Melissa Gilbert Paid More Than $100,000 to Make Her First Husband Bo Brinkman’s Movie — ‘One of the Worst Movies Ever Made’
Little House on the Prairie star Melissa Gilbert married playwright Bo Brinkman in 1988. They knew each other for six weeks before getting engaged and had a secret wedding ceremony with only their closest friends in attendance not too long after Brinkman popped the question.
Early in their marriage, the couple dove into a passion project of Brinkman’s — turning one of his plays into a movie. Throughout filming, Gilbert found herself “writing checks to keep the production afloat.”
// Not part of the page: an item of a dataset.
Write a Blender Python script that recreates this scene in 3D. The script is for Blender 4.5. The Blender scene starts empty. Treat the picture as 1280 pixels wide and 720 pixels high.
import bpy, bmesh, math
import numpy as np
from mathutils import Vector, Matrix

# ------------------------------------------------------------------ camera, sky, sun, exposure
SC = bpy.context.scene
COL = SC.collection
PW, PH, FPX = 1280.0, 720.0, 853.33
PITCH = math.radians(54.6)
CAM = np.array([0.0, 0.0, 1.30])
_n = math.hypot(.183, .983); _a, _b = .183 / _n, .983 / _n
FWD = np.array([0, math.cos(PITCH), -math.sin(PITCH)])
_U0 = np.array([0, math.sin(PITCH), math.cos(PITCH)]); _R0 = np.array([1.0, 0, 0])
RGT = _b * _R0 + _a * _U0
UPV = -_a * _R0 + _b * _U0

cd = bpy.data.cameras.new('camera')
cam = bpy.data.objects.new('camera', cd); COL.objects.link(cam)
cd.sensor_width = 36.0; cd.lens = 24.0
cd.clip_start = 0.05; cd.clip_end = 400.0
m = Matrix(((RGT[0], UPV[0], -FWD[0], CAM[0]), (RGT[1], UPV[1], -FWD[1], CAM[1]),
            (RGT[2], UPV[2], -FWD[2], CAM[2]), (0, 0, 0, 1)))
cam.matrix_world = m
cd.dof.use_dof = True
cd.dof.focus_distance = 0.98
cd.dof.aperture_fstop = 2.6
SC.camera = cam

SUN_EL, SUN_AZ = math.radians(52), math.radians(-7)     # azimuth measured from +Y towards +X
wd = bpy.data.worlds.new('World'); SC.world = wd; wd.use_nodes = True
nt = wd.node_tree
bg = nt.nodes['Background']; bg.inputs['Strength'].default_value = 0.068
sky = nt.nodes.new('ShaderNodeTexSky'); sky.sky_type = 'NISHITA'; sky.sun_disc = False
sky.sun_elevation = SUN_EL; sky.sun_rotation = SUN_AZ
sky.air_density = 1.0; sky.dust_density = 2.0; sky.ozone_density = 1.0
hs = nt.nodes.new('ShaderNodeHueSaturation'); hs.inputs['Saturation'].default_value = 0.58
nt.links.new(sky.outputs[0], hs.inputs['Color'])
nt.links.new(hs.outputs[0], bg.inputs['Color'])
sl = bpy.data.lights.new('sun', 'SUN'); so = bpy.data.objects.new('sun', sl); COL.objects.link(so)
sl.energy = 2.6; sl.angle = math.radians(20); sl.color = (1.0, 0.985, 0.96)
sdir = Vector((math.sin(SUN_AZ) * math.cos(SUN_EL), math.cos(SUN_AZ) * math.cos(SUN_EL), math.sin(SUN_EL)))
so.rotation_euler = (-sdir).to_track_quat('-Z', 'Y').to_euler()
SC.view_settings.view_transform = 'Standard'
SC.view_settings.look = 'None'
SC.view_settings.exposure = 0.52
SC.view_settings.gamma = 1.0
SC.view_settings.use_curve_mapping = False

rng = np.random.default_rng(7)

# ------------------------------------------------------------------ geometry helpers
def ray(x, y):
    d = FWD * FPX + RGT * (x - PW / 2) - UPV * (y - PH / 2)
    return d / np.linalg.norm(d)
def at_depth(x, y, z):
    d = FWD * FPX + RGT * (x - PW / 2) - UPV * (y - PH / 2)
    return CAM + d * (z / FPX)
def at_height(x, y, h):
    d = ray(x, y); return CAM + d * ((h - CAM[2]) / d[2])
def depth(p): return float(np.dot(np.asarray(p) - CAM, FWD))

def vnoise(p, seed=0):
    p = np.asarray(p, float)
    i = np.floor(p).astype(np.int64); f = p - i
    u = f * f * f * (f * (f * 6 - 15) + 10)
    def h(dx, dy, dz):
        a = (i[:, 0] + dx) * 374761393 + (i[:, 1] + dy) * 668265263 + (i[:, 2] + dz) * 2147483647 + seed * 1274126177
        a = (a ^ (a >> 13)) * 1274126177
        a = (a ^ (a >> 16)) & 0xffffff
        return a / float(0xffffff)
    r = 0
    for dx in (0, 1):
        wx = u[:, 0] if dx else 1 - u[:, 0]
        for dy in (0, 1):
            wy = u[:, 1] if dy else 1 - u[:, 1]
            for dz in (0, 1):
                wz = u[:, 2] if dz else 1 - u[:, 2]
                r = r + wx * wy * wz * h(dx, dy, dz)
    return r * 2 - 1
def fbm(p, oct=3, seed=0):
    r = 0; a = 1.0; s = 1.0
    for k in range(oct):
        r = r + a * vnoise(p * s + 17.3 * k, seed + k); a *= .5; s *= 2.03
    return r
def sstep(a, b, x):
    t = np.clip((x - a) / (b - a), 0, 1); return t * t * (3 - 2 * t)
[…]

Melissa Gilbert’s family was skeptical of Bo Brinkman
Gilbert’s mother didn’t attend her wedding (the Little House actor only told her she was married after the ceremony took place). Neither did many of her other family members and close family friends. But as soon as Gilbert had a few days off from the play she was starring in in New York City, she and Brinkman traveled to Los Angeles so that Gilbert’s friends and family could meet him. While there, Gilbert’s long-time manager and close family friend, Uncle Ray, had a sit-down with Brinkman.
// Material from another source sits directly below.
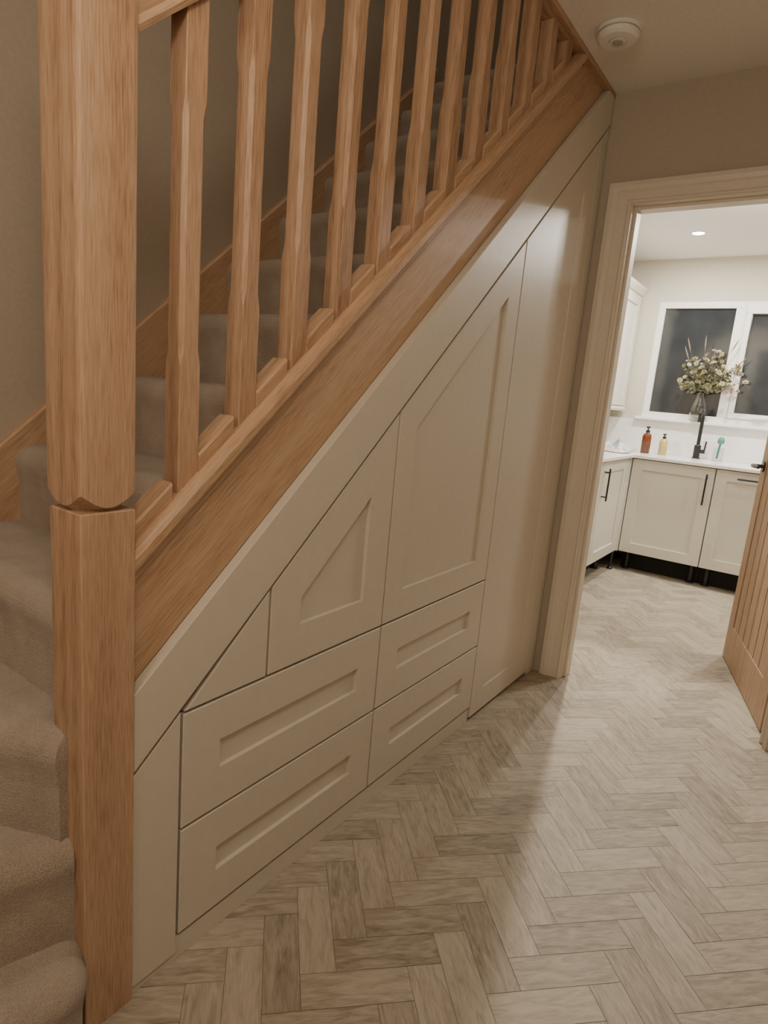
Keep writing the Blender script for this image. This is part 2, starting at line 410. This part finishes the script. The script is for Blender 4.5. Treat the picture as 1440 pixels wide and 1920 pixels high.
for s in(1,-1):
    yb=0 if s==1 else -.04
    P=[tube([(DW-.055,yb,1.0),(DW-.055,yb+s*.008,1.0)],.026,20),tube([(DW-.055,yb,1.0),(DW-.055,yb+s*.05,1.0)],.009,12),
       tube([(DW-.05,yb+s*.048,1.0),(DW-.10,yb+s*.05,1.0),(DW-.17,yb+s*.048,1.0)],[.009,.009,.007],12)]
    v,f=join(P);make('door_handle',v,f,M_bronze,dr,label='dark bronze lever handle')
# ------------------------------------------------------------ kitchen
YK=5.02
def handle(parent,p,q,out,r=.006):
    p,q,out=Vector(p),Vector(q),Vector(out);d=(q-p)
    P=[tube([p+out*.035,q+out*.035],r,10)]
    for t in(.12,.88):
        a=p+d*t;P.append(tube([a,a+out*.035],r*.8,8))
    v,f=join(P);return make('handle',v,f,M_black,parent,label='black bar handle')
def base_cab(label,x0,x1,horiz=False,hside=1):
    e=empty('base_cabinet',((x0+x1)/2,5.3,0),label,'kitchen cabinet')
    box('cabinet_body',x0,x1,YK+.022,5.58,.15,.868,M_kit,e)
    my=lambda a,b,c:(a,YK-c,b)
    v,f=shaker([(x0+.002,.15),(x1-.002,.15),(x1-.002,.862),(x0+.002,.862)],my,frame=.075)
    d=make('cabinet_door',v,f,M_kit,e)
    if horiz:handle(d,(x0+.14,YK,.815),(x0+.14+.2,YK,.815),(0,-1,0))
    else:handle(d,(x1-.045,YK,.60),(x1-.045,YK,.82),(0,-1,0))
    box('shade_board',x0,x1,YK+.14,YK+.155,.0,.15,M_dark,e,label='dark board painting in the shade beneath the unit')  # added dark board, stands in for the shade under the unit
    for lx in(x0+.05,x1-.05):
        v,f=lathe((lx,YK+.11,0),[(.028,0),(.028,.01),(.016,.02),(.016,.13),(.026,.14),(.026,.15)],14);make('leg',v,f,M_black,e)
base_cab('ivory shaker base unit with black bar handle under the sink',-.233,.327)
base_cab('ivory shaker appliance front with horizontal black handle',.331,.93,True)
base_cab('ivory shaker base unit with black bar handle',.934,1.53)
XF=-.25
for y0,y1 in[(4.34,4.95),(3.72,4.336)]:
    e=empty('base_cabinet',(-.55,(y0+y1)/2,0),'ivory shaker base unit with black bar handle on the return run','kitchen cabinet')
    box('cabinet_body',-.868,XF-.022,y0,y1,.15,.868,M_kit,e)
    mm=lambda a,b,c:(XF+c,a,b)
    v,f=shaker([(y0+.002,.15),(y1-.002,.15),(y1-.002,.862),(y0+.002,.862)],mm,frame=.075)
    d=make('cabinet_door',v,f,M_kit,e);handle(d,(XF,y0+.045,.60),(XF,y0+.045,.82),(1,0,0))
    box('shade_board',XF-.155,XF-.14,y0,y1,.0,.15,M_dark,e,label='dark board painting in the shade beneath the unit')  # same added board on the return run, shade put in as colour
    for ly in(y0+.05,y1-.05):
        v,f=lathe((XF-.11,ly,0),[(.028,0),(.028,.01),(.016,.02),(.016,.13),(.026,.14),(.026,.15)],14);make('leg',v,f,M_black,e)
e=empty('corner_filler',(-.27,5.0,0),'ivory corner filler between kitchen base units','kitchen cabinet')
v,f=join([boxvf(XF-.02,XF,4.953,5.02,.15,.868),boxvf(XF-.02,-.236,5.0,5.022,.15,.868)]);make('filler_panel',v,f,M_kit,e)
v,f=lathe((-.268,4.99,0),[(.022,0),(.022,.01),(.013,.02),(.013,.13),(.02,.14),(.02,.15)],14);make('leg',v,f,M_black,e)
v,f=loft([[(x,y,z) for x,y in [(-.868,3.70),(-.225,3.70),(-.225,4.995),(1.55,4.995),(1.55,5.598),(-.868,5.598)]] for z in(.870,.892)])
wt=make('worktop',v,f,M_white,bevel=.002,label='white quartz worktop running around the kitchen corner',cat='worktop')
make('splashback',*boxvf(-.866,1.55,5.578,5.598,.893,1.15),M_white,label='white quartz splashback below the window',cat='splashback')
# wall cabinets
for y0,y1 in[(4.98,5.575),(4.38,4.976)]:
    e=empty('wall_cabinet',(-.69,(y0+y1)/2,1.22),'ivory shaker wall cupboard with cornice','kitchen cabinet')
    box('cabinet_body',-.868,-.522,y0,y1,1.24,2.12,M_kit,e)
    mm=lambda a,b,c:(-.50+c,a,b)
    v,f=shaker([(y0+.002,1.245),(y1-.002,1.245),(y1-.002,2.115),(y0+.002,2.115)],mm,frame=.075)
    d=make('cabinet_door',v,f,M_kit,e);handle(d,(-.50,y0+.045,1.30),(-.50,y0+.045,1.48),(1,0,0))
    v,f=loft([[(x,y,z) for x,z in [(-.868,2.12),(-.50,2.12),(-.49,2.13),(-.47,2.16),(-.465,2.175),(-.868,2.175)]] for y in(y0,y1)]);make('cornice',v,f,M_kit,e)
    v,f=loft([[(x,y,z) for x,z in [(-.868,1.205),(-.495,1.205),(-.49,1.22),(-.5,1.24),(-.868,1.24)]] for y in(y0,y1)]);make('pelmet',v,f,M_kit,e)
# window
wn=empty('window_1',(.5,5.63,WZ0),kind='structure')
fr=.05;P=[boxvf(WX0,WX1,5.60,5.67,WZ0,WZ0+fr),boxvf(WX0,WX1,5.60,5.67,WZ1-fr,WZ1),boxvf(WX0,WX0+fr,5.60,5.67,WZ0+fr,WZ1-fr),boxvf(WX1-fr,WX1,5.60,5.67,WZ0+fr,WZ1-fr)]
m1=.225
P+=[boxvf(m1-.035,m1+.035,5.60,5.67,WZ0+fr,WZ1-fr),boxvf(.77,.84,5.60,5.67,WZ0+fr,WZ1-fr)]
v,f=join(P);make('window_frame',v,f,M_upvc,wn,bevel=.003)
def sash(x0,x1):
    z0,z1=WZ0+fr,WZ1-fr;s=.04
    v,f=join([boxvf(x0,x1,5.59,5.64,z0,z0+s),boxvf(x0,x1,5.59,5.64,z1-s,z1),boxvf(x0,x0+s,5.59,5.64,z0+s,z1-s),boxvf(x1-s,x1,5.59,5.64,z0+s,z1-s)])
    make('sash',v,f,M_upvc,wn,bevel=.004)
    v,f=join([boxvf((x0+x1)/2-.015,(x0+x1)/2+.015,5.578,5.592,z0+.008,z0+.030),boxvf((x0+x1)/2-.09,(x0+x1)/2+.01,5.566,5.580,z0+.012,z0+.026)])
    make('window_handle',v,f,M_upvc,wn,bevel=.003)
sash(m1+.036,.769)
for x0,x1 in[(WX0+fr,m1-.035),(m1+.076,.729),(.84,WX1-fr)]:
    box('window_pane',x0,x1,5.625,5.632,WZ0+fr,WZ1-fr,M_nglass,wn)
box('window_sill',WX0-.04,WX1+.04,5.54,5.61,1.151,1.175,M_upvc,wn,bevel=.004)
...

“Uncle Ray sat Bo down and made it clear that he was skeptical of Bo’s rapid appearance in my life, and he wasn’t going to let him ride my well-respected coattails to a career of his own,” she wrote in her memoir, Prairie Tale.
Gilbert was “livid” when she heard about the conversation, which led her to begin to cut ties professionally with Uncle Ray and her mother, who, up until that point, had been very involved in Gilbert’s career.
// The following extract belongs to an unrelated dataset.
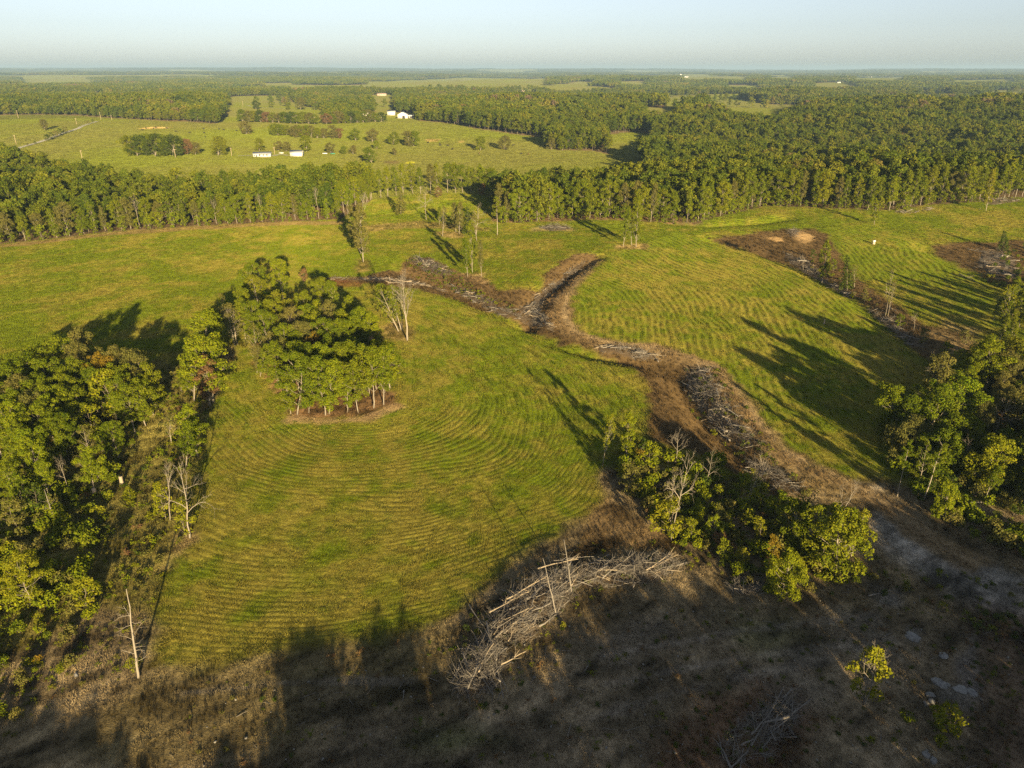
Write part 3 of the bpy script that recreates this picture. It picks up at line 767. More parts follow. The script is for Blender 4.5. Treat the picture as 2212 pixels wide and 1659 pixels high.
def is_rough(c):   # brown or tan ground rather than green field
    return c[:, 0] > c[:, 1] * 1.02
SHORT = proto_coll('short_grass', [blades(500 + k, 60, 1.0, .20, .05) for k in range(4)] + [blades(510 + k, 60, 2.2, .24, .12) for k in range(4)] + [blades(520 + k, 60, 7.0, .45, .35) for k in range(3)])
def strip(seed, n, L_, w_, hgt, wid):
    me_ = blades(seed, n, 1.0, hgt, wid)
    co = np.empty(len(me_.vertices) * 3, np.float32); me_.vertices.foreach_get('co', co); co = co.reshape(-1, 4, 3)
    c0 = (co[:, 0] + co[:, 1]) / 2; off = co - c0[:, None, :]
    c1 = c0 * np.array([L_, w_, 1.0]); me_.vertices.foreach_set('co', np.ascontiguousarray(c1[:, None, :] + off, np.float32).ravel()); me_.update()
    return me_
ROWG = proto_coll('row_grass', [strip(560 + k, 60, 1.6, .95, .20, .05) for k in range(4)] + [strip(570 + k, 44, 3.2, 1.1, .26, .12) for k in range(4)])
TALL = proto_coll('tall_grass', [blades(540 + k, 34, 0.9, .75, .05, .35) for k in range(4)] + [blades(550 + k, 40, 2.0, .9, .12, .35) for k in range(3)])
gp, gs, gr, gv, gc = [], [], [], [], []
tp_, ts_, tr_, tv_, tc_ = [], [], [], [], []
rg = np.random.default_rng(77)
rp_, rs_, rr_, rv_, rc_ = [], [], [], [], []
def push(dst, x, y, z, sc, rot, vi, c):
    for l, v in zip(dst, (np.column_stack([x, y, z]), np.repeat(sc[:, None], 3, 1) if sc.ndim == 1 else sc, rot, vi, np.clip(c, 0, 1))): l.append(v)
for (y0, y1, s, v0, v1) in ((58, 150, .80, 0, 4), (150, 430, 1.7, 4, 8), (430, 1250, 5.5, 8, 11)):
    x, y = jgrid(-.8 * y1 - 30, .8 * y1 + 30, y0, y1, s, rg, fan)
    if y1 > 1000:
        k = ~in_forest(x, y); x, y = x[k], y[k]
    c, row, amt = paint(x, y)
    z = terrain(x, y); n = len(x)
    rough = is_rough(c) & (amt < .15) & (y < 430)
    rough &= ~((c[:, 1] > .12) & (c[:, 0] < c[:, 1] * 1.35))        # straw patches of the fields stay short
    pale_tan = rough & (c[:, 0] > .20)  # paler tan ground, as on the track, carries short grass
    bare = (c[:, 0] > .26) & (c[:, 0] > 1.4 * c[:, 1])
    q = (~rough | (pale_tan & (rg.random(n) < .6))) & (amt < .55) & (~bare | (rg.random(n) < .3))
    m_ = q.sum()
    push((gp, gs, gr, gv, gc), x[q], y[q], z[q], rg.uniform(.7, 1.3, m_), rg.random(m_) * 6.283, rg.integers(v0, v1, m_), c[q] * rg.uniform(.8, 1.25, m_)[:, None])
    if y1 < 500:
        q = rough & ~bare & ~pale_tan & (rg.random(n) < .8)
        m_ = q.sum(); w0, w1 = (0, 4) if y0 < 100 else (4, 7)
        clump = .35 + 1.0 * fbm(x, y, 6, 81, 3)
        shade = np.where(y < 125, .55, .72)
        push((tp_, ts_, tr_, tv_, tc_), x[q], y[q], z[q], (clump * shade)[q] * rg.uniform(.6, 1.3, m_), rg.random(m_) * 6.283, rg.integers(w0, w1, m_), c[q] * rg.uniform(.8, 1.35, m_)[:, None])
        # grass standing in drill rows: pull the points on to the nearest row and lay them along it
        s2 = .95 if y0 < 100 else 1.75
        x, y = jgrid(-.8 * y1 - 30, .8 * y1 + 30, y0, y1, s2, rg, fan)
        c, row, amt = paint(x, y); k = amt > .3; x, y = x[k], y[k]
        c, row, amt = paint(x, y); e = .25
        gx_ = (paint(x + e, y)[1] - row) / e; gy_ = (paint(x, y + e)[1] - row) / e
        g2 = np.maximum(gx_ ** 2 + gy_ ** 2, .03); f = (row - np.round(row)) * (fbm(x, y, 16, 66, 2) > (.52 if y0 < 100 else .36)) * rg.uniform(.4, 1.0, len(x))
        ok = (gx_ ** 2 + gy_ ** 2 < 4)
        xn = x - f * gx_ / g2; yn = y - f * gy_ / g2
        cn = paint(xn, yn)[0]
        keep = ok & ((rg.random(len(x)) < .82 + .3 * (fbm(xn, yn, 3.5, 65, 2) - .5)))
        x, y, c = xn[keep], yn[keep], cn[keep]; m_ = len(x)
        tn = fbm(x, y, 3.0, 67, 2)
        tint = np.clip((tn - .5) * 3 + rg.normal(0, .35, m_), -1, 1)[:, None]
        c = np.where(tint > 0, c * (1 - .4 * tint) + np.array((.215, .180, .036)) * .4 * tint, c * (1 + .5 * tint) + np.array((.070, .125, .012)) * -.5 * tint)
        push((rp_, rs_, rr_, rv_, rc_), x, y, terrain(x, y), np.column_stack([rg.uniform(.7, 1.3, m_), rg.uniform(.7, 1.25, m_), rg.uniform(.6, 1.4, m_)]), np.arctan2(gy_[keep], gx_[keep]) + math.pi / 2 + rg.normal(0, .05, m_), rg.integers(0, 4, m_) if y0 < 100 else rg.integers(4, 8, m_), c * rg.uniform(.72, 1.3, m_)[:, None])
cat_ = np.concatenate
scatter('field_grass', 'short green and straw coloured grass covering the fields', 'grass', np.vstack(gp), np.vstack(gs), cat_(gr), cat_(gv), SHORT, np.vstack(gc))
scatter('drilled_grass', 'young grass standing in curved drill rows across the fields', 'grass', np.vstack(rp_), np.vstack(rs_), cat_(rr_), cat_(rv_), ROWG, np.vstack(rc_))
scatter('dry_grass', 'tall brown dry grass along the gullies and rough foreground', 'grass', np.vstack(tp_), np.vstack(ts_), cat_(tr_), cat_(tv_), TALL, np.vstack(tc_))
print('grass', sum(map(len, gp)), sum(map(len, tp_)), sum(map(len, rp_)))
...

Melissa Gilbert funded much of her new husband’s passion project
Brinkman wrote a movie based on his play, Ice House, “a twisted piece about a Texas oil field worker who wants to break into the music business in L.A.,” according to Gilbert.
The former Little House star agreed to star in the film, even though she was already starring in a play.
“After I would finish at the theater, we would shoot all night,” she wrote. “A chunk of it was done at the Chelsea Hotel; other parts were shot guerrilla-style around New York and on the streets of L.A. Only at twenty-four could I have maintained that kind of crazy schedule.”
As production went on, Gilbert found herself “writing checks” to keep things moving — “more than a hundred thousand dollars by the time all was finished.”
At the time, Gilbert didn’t care.
“Bo was passionate about the work, and I felt I was doing something new, raw, and exhilarating,” she wrote.
The movie was a flop
Though Gilbert and Brinkman were swept up in their passion for the film, a couple of things “were really rotten” about the experience.
“It was a nonunion project, and I didn’t realize I was violating Screen Actors Guild rules by working in it—something I would get fined for a year later and rue many years down the line,” wrote Gilbert.
Secondly: “it was one of the worst movies ever made.”
“But that latter fact wasn’t immediately apparent to us,” she wrote. “We were, as they say, so into it we were out of touch.”